Nouvelles filiations
Celles-ci découlent de la fragmentation familiale. Alors qu’il y a un réel auquel tout parlêtre se heurte, – de n’avoir pas choisi ses parents est un dommage ou un gain de la vie et fixe un destin -, les nouvelles familles favorisent des rencontres qui feront qu’un enfant peut élire de nouveaux parents d’adoption, quitte à reléguer les siens aux patrimoines des morts vivants. La rencontre contingente des adultes prêts à investir dans une nouvelle forme de famille, crée souvent un lien d’affection privilégiée entre co-parents et enfants. Ainsi, la parentalité suit-elle la courbe des rencontres des Uns tout seuls. Il y a là une préférence donnée à la contingence avec ses inventions plutôt qu’à la fixité de l’ordre familial, marquant l’impact de lalangue qui en permet le nouage.
Roman familial
La fragmentation de la famille laisse la place à de nouvelles écritures du roman familial. Si Freud découvre sa fonction de séparation, – s’imaginer dans une autre famille permet de se détacher de l’amour parental -, il est évident qu’aujourd’hui, cette séparation se vit souvent dans la réalité. De ce fait, le roman familial s’écrit autrement. L’enfant ne s’imagine plus libéré du joug familial en rêvant d’une famille plus aimante ou moins répressive. Au contraire, à l’excès de jouissance offert par les libres choix des parents, le roman familial prend parfois un coup de vieux. Certains enfants rêvent d’une vie pépère où chacun ne change plus de place. S’inventer une autre version de la famille prend en charge les bouleversements liés à ses nouveaux destins.

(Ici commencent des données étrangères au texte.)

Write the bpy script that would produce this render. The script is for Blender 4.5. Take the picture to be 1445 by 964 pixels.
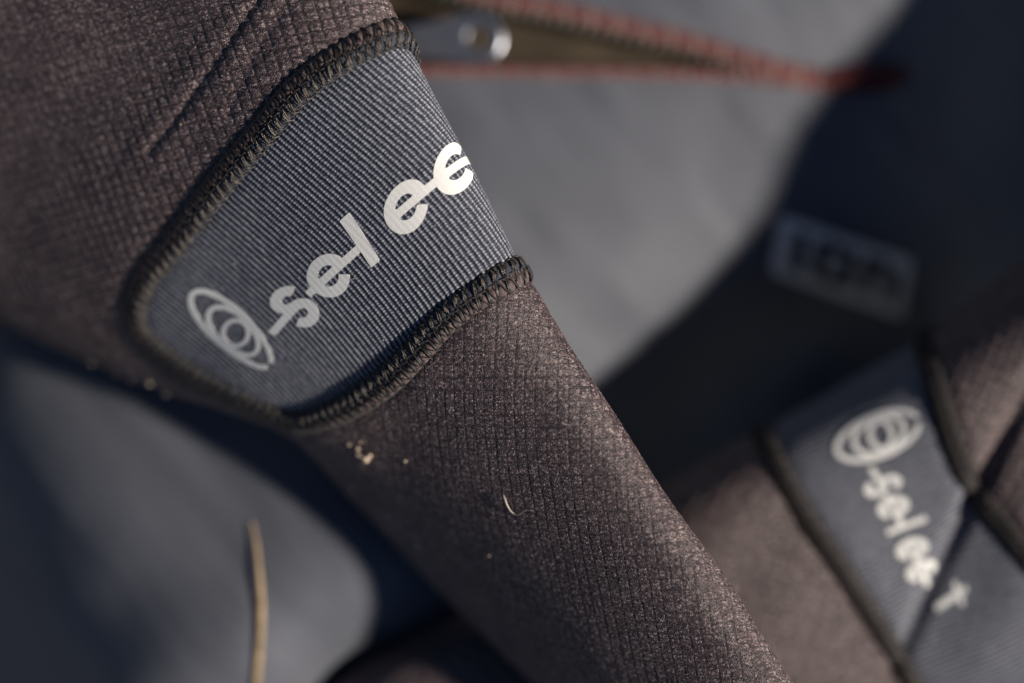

Photographie : ©Dominique Sonnet
[1] Lacan J., Le Séminaire, livre v, Les Formations de l’inconscient (1957-1958), texte établis par J.-A. Miller, Paris, Seuil, coll. Champ Freudien, 1998, p. 146.
[2] Lacan J., « Fonction et champ de la parole et du langage en psychanalyse » (1953), Écrits, Paris, Seuil, coll. Champ Freudien, 1966, p. 315.
[3] Lacan J., Le Séminaire, livre xvii, L’Envers de la psychanalyse (1969-1970), texte établis par J.-A. Miller, Paris, Seuil, coll. Champ Freudien, 1991, p. 148.
[4] Ibid.
[5] Lacan J., « D’une question préliminaire à tout traitement possible de la psychose » (1958), Écrits, Paris, Seuil, coll. Champ Freudien, 1966, p. 556.
[6] Lacan J., « Note sur le père », La Cause du désir, n°89, mars 2015, p. 8.